The term hybridity has been circulating in contemporary art discourse for almost three decades now, however recently it has become a new buzzword, found in a wide range of texts on theoretical and artistic work. With the paradigmatic merge between methods and infrastructure of science and art, hybridity is considered one of the main characteristics of contemporary art, observable on the disciplinary level of as well as aesthetical. The emergence of artistic-scientific paradigm have led to the rise of artistic research in the last decade and hybridity seems to have taken the position of a new normativity in contemporary art.
Having employed the theory of liquid modernity by Zygmunt Bauman, this paper deals with the hybridization, which is considered a constant process, flux, taking place in contemporary art and culture, whereas traditional disciplinary boundaries are becoming liquid, leaky - fixed categories are losing their edges and more, and more hybrids are being created instead. The paper focuses on the category of installation art, which is one of the most notable catalyzers for the process of hybridization, due to its immanent flexibility and openness to other medium as well as capability to adapt different settings.

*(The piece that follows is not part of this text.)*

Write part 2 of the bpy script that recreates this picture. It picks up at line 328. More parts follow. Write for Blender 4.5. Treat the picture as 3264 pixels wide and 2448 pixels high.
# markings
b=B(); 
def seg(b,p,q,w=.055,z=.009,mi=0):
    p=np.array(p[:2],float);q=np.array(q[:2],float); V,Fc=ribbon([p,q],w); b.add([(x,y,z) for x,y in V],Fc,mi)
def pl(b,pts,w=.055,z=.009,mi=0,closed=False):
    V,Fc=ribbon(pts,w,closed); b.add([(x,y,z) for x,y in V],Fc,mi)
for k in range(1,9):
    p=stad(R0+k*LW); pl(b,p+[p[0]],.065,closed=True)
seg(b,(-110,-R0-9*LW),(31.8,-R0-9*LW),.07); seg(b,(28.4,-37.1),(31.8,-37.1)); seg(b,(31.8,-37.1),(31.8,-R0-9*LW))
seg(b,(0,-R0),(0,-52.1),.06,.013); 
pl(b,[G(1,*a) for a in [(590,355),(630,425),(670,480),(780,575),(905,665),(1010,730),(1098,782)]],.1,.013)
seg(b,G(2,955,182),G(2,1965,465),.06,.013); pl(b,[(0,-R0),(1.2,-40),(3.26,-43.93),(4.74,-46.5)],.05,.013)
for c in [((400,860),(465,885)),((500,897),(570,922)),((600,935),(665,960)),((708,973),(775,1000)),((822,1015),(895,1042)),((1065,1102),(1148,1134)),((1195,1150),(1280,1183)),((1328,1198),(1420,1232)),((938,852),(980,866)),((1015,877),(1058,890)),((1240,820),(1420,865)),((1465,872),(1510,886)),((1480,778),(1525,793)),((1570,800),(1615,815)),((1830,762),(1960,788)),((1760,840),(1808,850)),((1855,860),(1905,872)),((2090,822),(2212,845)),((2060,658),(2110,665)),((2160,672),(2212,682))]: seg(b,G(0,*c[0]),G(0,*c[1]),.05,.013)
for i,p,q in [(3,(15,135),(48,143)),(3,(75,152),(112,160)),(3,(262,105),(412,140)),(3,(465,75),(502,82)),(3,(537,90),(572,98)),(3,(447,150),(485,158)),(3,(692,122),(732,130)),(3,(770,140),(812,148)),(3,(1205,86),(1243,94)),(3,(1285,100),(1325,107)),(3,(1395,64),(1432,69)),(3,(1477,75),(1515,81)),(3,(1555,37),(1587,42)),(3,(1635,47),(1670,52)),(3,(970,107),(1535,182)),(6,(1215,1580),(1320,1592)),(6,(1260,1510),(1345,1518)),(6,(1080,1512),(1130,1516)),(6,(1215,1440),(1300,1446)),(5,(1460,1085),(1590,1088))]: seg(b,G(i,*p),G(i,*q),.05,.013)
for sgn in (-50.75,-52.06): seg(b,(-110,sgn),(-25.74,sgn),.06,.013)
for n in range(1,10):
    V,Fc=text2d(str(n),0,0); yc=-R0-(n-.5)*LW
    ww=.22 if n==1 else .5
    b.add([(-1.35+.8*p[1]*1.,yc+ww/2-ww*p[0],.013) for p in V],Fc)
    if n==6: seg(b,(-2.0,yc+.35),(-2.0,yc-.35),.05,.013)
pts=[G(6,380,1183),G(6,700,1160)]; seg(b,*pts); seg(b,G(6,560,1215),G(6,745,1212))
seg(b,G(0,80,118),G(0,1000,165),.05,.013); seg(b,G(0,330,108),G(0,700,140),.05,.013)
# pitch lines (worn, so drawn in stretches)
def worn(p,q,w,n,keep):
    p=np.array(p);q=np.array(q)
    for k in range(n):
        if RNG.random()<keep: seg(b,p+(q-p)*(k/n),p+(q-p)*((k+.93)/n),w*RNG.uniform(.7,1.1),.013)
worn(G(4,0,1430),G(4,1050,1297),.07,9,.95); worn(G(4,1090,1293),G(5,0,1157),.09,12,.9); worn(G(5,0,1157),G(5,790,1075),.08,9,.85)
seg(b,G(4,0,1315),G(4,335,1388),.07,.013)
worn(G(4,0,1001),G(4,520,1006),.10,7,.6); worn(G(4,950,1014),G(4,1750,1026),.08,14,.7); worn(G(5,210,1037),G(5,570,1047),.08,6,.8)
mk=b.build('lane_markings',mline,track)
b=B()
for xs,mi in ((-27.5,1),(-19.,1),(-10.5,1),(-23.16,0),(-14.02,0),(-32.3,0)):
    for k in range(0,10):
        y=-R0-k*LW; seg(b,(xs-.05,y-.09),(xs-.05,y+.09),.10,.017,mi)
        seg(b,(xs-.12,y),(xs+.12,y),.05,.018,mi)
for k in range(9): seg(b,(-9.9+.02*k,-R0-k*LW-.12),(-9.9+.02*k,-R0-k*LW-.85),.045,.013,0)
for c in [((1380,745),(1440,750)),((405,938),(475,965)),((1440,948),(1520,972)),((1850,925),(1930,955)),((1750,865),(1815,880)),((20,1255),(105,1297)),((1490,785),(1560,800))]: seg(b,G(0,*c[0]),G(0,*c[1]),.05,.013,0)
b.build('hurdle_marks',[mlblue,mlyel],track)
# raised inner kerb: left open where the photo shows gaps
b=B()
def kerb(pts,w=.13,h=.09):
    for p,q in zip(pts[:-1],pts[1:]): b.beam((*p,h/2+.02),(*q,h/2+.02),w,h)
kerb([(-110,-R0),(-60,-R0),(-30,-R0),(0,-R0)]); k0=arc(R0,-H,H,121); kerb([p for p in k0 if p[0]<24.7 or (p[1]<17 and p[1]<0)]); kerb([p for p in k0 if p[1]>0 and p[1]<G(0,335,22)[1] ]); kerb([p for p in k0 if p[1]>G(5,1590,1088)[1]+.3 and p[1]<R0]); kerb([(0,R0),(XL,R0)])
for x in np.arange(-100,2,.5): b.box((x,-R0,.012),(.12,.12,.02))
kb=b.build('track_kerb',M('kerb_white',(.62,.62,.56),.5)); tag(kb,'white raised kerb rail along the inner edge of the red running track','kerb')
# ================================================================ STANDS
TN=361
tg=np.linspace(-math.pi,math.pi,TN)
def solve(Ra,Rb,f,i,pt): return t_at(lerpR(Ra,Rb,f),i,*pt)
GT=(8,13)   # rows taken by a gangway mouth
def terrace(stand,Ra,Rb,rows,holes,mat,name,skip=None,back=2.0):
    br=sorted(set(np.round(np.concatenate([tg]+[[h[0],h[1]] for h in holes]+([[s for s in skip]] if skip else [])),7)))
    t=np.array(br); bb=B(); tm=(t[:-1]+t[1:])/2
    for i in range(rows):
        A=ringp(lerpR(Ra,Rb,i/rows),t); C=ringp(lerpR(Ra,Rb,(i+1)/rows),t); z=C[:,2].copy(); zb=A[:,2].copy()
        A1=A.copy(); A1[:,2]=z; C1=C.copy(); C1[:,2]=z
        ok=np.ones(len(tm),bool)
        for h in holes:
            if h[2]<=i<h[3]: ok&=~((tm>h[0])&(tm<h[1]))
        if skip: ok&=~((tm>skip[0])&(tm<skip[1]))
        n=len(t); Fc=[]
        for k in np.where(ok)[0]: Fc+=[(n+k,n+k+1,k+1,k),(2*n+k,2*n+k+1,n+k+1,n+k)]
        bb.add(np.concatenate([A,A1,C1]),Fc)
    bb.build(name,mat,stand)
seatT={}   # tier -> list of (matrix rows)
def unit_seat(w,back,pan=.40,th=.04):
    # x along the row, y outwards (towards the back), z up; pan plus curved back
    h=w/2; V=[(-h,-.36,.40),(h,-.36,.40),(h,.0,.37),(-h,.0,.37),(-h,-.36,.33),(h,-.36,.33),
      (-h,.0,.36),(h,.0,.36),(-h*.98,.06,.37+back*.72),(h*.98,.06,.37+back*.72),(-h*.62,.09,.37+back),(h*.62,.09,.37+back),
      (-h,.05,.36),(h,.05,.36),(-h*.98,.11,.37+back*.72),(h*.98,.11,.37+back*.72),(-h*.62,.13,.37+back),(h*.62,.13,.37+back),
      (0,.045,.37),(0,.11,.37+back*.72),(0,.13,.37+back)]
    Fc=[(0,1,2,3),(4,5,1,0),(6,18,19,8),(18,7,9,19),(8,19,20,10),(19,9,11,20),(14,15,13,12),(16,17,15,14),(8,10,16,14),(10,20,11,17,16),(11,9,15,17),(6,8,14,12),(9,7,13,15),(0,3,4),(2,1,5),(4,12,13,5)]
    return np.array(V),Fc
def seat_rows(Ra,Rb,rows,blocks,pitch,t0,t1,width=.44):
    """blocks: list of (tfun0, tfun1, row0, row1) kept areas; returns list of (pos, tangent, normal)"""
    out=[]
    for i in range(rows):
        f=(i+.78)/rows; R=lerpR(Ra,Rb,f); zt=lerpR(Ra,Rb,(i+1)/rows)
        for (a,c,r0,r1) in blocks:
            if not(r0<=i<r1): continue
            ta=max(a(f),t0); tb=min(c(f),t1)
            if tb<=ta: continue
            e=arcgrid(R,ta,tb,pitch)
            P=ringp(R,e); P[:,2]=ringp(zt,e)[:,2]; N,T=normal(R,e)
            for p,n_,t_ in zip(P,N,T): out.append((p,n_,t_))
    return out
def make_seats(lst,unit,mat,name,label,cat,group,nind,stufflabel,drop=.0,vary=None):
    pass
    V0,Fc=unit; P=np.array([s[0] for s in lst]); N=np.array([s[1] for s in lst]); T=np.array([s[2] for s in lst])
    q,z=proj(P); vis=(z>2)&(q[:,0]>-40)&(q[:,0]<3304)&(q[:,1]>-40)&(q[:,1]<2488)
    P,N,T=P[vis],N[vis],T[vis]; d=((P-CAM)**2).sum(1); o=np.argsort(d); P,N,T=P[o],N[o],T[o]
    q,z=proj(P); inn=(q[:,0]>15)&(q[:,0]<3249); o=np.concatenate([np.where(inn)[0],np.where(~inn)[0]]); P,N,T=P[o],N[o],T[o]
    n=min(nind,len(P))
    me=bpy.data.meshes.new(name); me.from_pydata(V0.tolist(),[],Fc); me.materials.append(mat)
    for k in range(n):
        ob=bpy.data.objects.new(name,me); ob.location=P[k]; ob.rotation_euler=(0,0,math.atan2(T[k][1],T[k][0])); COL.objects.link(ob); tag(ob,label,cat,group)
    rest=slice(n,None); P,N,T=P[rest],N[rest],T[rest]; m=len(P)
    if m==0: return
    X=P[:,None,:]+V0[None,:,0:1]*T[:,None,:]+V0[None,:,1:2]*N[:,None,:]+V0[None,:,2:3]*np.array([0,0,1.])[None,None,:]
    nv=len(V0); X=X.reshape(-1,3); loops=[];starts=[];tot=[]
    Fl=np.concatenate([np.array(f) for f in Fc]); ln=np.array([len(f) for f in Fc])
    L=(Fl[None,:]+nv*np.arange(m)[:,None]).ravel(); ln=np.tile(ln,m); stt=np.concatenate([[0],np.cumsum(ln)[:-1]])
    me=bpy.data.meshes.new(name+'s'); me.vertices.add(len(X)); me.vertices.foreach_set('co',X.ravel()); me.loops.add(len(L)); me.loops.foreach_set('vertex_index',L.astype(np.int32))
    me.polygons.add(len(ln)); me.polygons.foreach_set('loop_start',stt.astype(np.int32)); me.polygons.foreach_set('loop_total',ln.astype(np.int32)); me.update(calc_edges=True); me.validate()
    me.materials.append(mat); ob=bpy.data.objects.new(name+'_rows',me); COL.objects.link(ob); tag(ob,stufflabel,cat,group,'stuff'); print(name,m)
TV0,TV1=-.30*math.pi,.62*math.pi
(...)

In addition to this, on the level of aesthetics, liquidity has also been noticed to be a frequent formal feature in contemporary arts employed by many artists. This research forms a hypothesis that this is also the result of the merge between art and science, as artists have been actively taking interest and researching cellular and molecular levels of objects. Therefore, this paper explores the indefinite nature of contemporary art and proposes liquidity as one of its most characteristic feature.